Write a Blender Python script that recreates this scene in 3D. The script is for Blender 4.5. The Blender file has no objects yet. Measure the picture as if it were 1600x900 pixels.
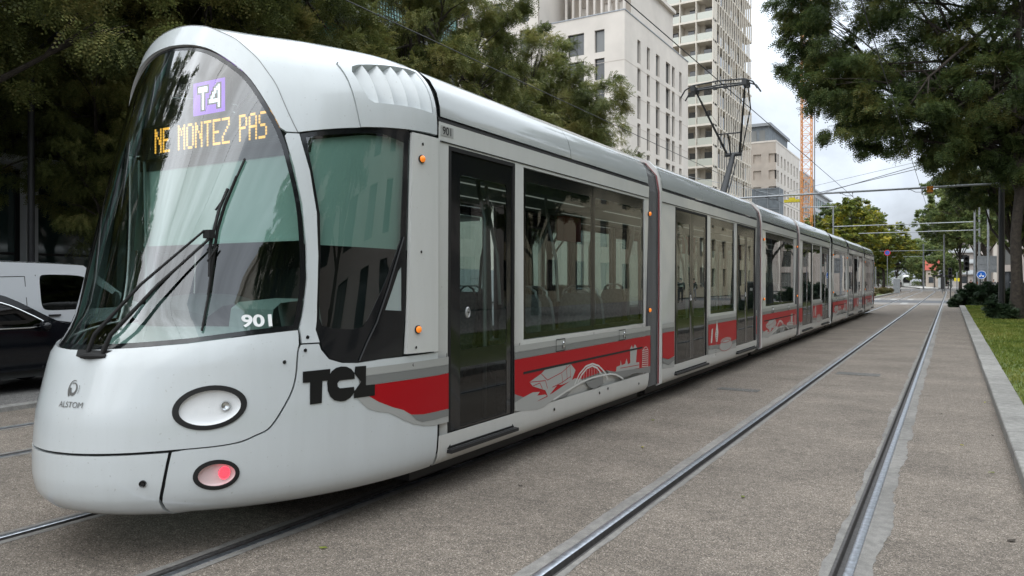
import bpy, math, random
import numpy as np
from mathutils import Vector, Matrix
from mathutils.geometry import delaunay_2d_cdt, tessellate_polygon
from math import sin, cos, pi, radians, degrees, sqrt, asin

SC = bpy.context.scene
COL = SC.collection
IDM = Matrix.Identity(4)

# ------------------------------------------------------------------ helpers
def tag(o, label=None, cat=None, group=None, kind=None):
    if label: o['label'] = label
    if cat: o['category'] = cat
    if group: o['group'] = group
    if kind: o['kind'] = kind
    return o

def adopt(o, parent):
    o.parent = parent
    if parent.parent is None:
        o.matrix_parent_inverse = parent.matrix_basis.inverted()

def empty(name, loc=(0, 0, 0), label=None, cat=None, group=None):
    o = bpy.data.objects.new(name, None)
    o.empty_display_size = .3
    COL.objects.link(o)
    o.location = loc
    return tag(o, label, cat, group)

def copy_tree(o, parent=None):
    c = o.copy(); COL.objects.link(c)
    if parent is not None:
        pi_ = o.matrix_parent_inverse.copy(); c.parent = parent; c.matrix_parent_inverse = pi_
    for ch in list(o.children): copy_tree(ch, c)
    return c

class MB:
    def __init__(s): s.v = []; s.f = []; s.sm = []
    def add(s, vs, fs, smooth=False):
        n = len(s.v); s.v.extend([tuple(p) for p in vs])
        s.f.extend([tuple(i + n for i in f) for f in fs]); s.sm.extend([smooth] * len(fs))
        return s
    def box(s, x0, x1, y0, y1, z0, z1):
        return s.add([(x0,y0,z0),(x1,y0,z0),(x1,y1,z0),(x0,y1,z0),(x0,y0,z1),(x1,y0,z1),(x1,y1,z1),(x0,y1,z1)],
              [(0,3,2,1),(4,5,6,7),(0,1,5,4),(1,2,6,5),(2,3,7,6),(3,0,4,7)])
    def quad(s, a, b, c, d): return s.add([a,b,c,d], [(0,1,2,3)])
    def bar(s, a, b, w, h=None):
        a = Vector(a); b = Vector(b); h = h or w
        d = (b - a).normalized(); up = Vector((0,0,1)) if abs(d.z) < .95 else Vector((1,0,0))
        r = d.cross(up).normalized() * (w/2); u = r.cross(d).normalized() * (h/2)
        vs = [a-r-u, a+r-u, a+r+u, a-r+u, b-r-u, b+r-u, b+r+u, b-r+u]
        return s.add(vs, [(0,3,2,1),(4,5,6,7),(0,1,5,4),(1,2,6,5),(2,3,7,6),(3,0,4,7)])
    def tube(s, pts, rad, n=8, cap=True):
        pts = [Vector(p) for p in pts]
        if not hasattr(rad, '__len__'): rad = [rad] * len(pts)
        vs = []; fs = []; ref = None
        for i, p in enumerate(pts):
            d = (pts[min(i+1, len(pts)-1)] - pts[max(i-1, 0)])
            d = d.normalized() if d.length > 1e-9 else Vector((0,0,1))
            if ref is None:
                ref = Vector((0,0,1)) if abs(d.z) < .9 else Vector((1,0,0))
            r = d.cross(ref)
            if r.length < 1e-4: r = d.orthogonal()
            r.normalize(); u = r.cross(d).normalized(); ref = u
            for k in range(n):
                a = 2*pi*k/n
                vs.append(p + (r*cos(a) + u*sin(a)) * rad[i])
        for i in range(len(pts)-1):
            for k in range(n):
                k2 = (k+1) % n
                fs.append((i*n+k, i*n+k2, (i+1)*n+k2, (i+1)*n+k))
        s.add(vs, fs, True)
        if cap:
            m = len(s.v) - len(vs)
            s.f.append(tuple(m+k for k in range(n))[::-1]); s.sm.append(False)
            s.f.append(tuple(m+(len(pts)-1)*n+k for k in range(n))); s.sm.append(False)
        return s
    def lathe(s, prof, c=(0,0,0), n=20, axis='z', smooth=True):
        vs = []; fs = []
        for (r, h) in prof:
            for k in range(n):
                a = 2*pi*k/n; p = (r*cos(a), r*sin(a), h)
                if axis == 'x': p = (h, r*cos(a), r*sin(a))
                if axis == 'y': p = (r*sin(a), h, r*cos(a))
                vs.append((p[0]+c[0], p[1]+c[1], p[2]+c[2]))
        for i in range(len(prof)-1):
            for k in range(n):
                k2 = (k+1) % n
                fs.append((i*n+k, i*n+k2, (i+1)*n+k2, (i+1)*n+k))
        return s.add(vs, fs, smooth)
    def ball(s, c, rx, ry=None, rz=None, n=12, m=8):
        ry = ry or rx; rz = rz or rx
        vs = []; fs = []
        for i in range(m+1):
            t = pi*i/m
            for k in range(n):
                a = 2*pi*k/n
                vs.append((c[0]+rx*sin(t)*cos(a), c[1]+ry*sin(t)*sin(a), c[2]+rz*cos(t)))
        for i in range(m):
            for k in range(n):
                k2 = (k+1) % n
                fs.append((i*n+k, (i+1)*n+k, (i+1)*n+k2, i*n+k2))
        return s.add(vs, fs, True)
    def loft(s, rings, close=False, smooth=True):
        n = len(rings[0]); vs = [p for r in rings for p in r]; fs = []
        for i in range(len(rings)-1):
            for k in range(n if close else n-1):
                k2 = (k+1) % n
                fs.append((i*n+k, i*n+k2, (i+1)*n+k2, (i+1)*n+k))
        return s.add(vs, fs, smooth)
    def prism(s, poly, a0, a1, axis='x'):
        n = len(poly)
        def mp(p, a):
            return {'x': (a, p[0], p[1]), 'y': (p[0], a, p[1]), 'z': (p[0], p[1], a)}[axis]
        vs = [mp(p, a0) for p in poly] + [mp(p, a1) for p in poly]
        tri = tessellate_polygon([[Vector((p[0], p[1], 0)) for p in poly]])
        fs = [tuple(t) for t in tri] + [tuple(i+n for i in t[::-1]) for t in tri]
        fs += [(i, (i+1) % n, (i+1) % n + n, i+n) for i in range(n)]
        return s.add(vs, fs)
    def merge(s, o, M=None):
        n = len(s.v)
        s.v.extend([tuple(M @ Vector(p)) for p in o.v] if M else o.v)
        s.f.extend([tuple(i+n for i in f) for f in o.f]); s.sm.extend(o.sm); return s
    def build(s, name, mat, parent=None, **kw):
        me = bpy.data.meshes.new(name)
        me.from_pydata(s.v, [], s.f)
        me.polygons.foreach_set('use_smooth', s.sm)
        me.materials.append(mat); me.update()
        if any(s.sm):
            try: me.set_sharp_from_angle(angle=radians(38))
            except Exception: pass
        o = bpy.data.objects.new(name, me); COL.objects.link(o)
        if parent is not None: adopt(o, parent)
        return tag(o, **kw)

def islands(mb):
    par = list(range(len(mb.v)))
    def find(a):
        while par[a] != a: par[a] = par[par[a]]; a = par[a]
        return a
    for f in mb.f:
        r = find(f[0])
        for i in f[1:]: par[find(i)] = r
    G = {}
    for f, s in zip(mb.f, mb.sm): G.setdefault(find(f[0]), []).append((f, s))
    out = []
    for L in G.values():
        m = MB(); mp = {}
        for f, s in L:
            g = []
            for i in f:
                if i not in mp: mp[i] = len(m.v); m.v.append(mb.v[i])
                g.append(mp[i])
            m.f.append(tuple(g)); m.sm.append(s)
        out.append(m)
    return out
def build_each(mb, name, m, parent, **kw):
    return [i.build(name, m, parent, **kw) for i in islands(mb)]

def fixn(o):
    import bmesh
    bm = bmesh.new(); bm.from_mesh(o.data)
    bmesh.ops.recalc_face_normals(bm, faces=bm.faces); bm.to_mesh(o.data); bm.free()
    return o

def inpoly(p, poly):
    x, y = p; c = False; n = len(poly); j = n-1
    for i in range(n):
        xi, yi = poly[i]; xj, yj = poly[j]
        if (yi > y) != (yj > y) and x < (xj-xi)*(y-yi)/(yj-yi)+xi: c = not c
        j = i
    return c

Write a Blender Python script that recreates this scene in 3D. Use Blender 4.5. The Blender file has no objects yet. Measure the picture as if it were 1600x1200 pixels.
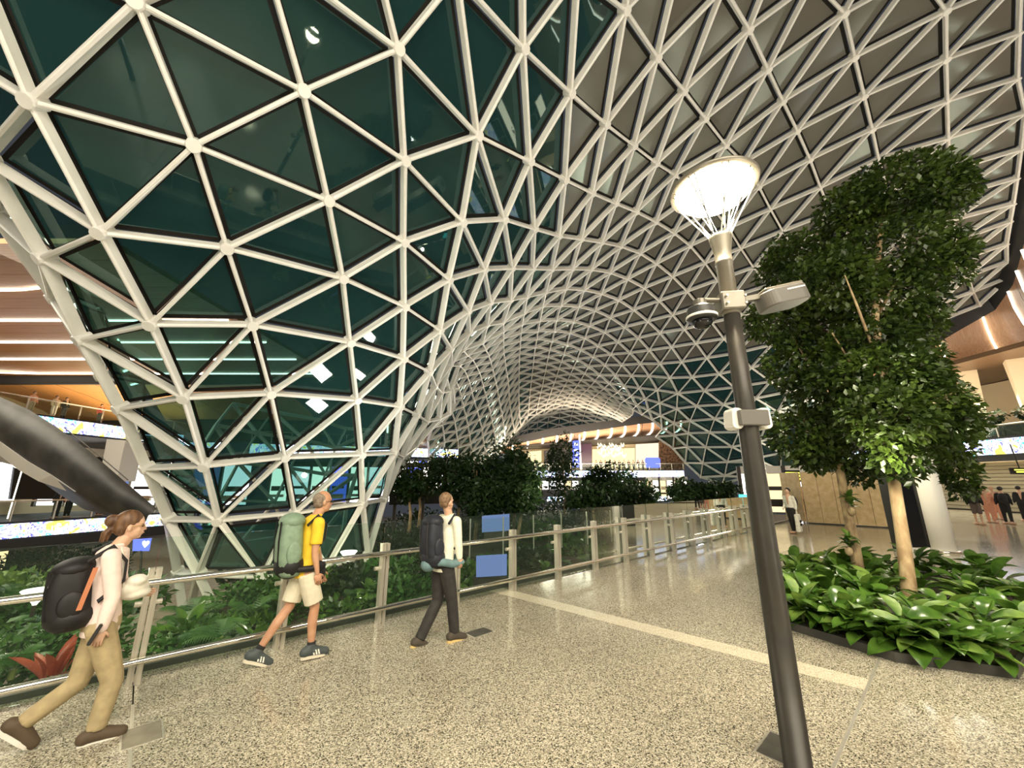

· · · · ·

Copy out each line in the listing that has the word "Blender".

Write a Blender Python script that recreates this scene in 3D. The script is for Blender 4.5. The Blender file has no objects yet. Measure the picture as if it were 1600x900 pixels.
Write a Blender Python script that recreates this scene in 3D. Use Blender 4.5. The Blender file has no objects yet. Measure the picture as if it were 1600x1200 pixels.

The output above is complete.